Das Tripel ist ein recht kantiges Bier, das mich in seiner Vielschichtigkeit erfreut – jedenfalls etwas, an dem sich ein Verkoster eine Weile abarbeiten kann. Mit 9% Alkoholgehalt hat man einen weiteren Grund, beim Trinken langsam zu machen. Hm, davon hätte ich doch mehr als eine Flasche mitbringen sollen. Naja, beim nächsten Mal!
Aber ich habe ja noch das Straffe Hendrik Quadrupel, um diese Zeit zu überbrücken. Ein paar Wochen später landete es dann auch in meinem Glas. Da es ja keine offizielle Regelung dafür gibt, mit welchem Alkoholgehalt welche Bezeichnung aufs Etikett muss, nennt man das Bier „Vierfach“, um den sehr üppigen 11 Volumenprozent Rechnung zu tragen. Das ist sicher nichts für jeden und auch nicht für jede Gelegenheit, sondern eher was für die ruhigen Minuten für den Freund des Starkbiers.
Optisch ist das ein herbstliches Bier – dunkelbraun und blickdicht, das erinnert mich an das Laubhaufen im Garten, insbesondere, weil der leicht bräunliche, cremafarbene Schaum auch so dazupasst. Letzterer hält sich lang und ist superfein. Die Nase wehrt sich nicht gegen die Herbstassoziationen, dunkles Malz dominiert, reife Mango und eine Mischung aus Ananas und Banane zeigt die sehr milde, aber hochgradig wirksame Hopfung. Sehr aromatisch und zum Trinken einladend!

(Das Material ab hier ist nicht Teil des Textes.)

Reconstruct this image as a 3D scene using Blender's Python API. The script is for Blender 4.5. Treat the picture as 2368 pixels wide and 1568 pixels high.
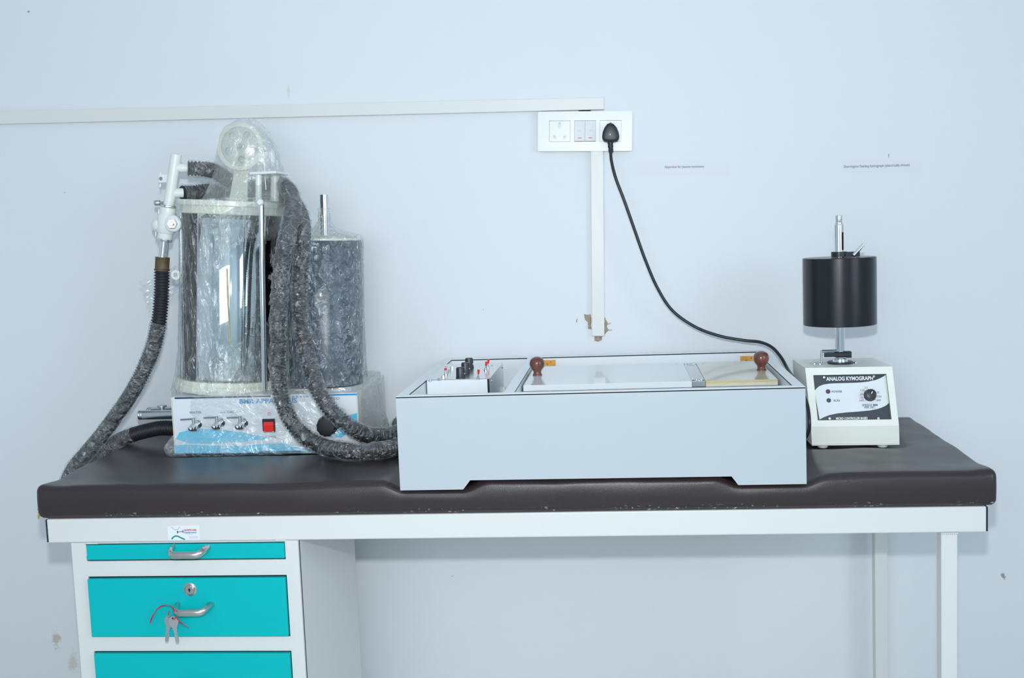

Auch beim Quadrupel ist eine Säure vorhanden, die aber im Vergleich zum Tripel deutlich milder daherkommt, einfach, weil sie in eine richtig fette süße Cremigkeit eingebettet ist. Die Textur ist fast wie ein griechischer Joghurt, dabei aber durch die hohe Karbonisierung immer noch frisch. Das Malz beherrscht den Geschmack, leichte Röstaromen, Milchkaffee, Walnüsse, aber mit einer erkennbaren Dunkelschokoladebittere, die sich verdammt gut mit der Süße kombiniert. Hier hat man fast alles, was die Zunge schmecken kann, süß, sauer, bitter, und sogar einen Touch umami. Der Abgang ist frisch, frech, hier gewinnt die Säure ein bisschen, aber bleibt rund und fein.
Das ist ein Bier! Wow! Mir bleibt nichts als jedem Leser dringendst zu empfehlen, das mal auszuprobieren, an dem stimmt einfach alles. Das Straffe Hendrik Quadrupel rutscht ohne Mühe nach ganz weit oben in meiner persönlichen Liste der Lieblingsbiere.
Ich für meinen Teil weiß, dass ich bei der nächsten Belgienreise weitere Varianten und noch ein paar Ersatzflaschen des Tripels und Quadrupels aus dieser Brauerei suchen werde.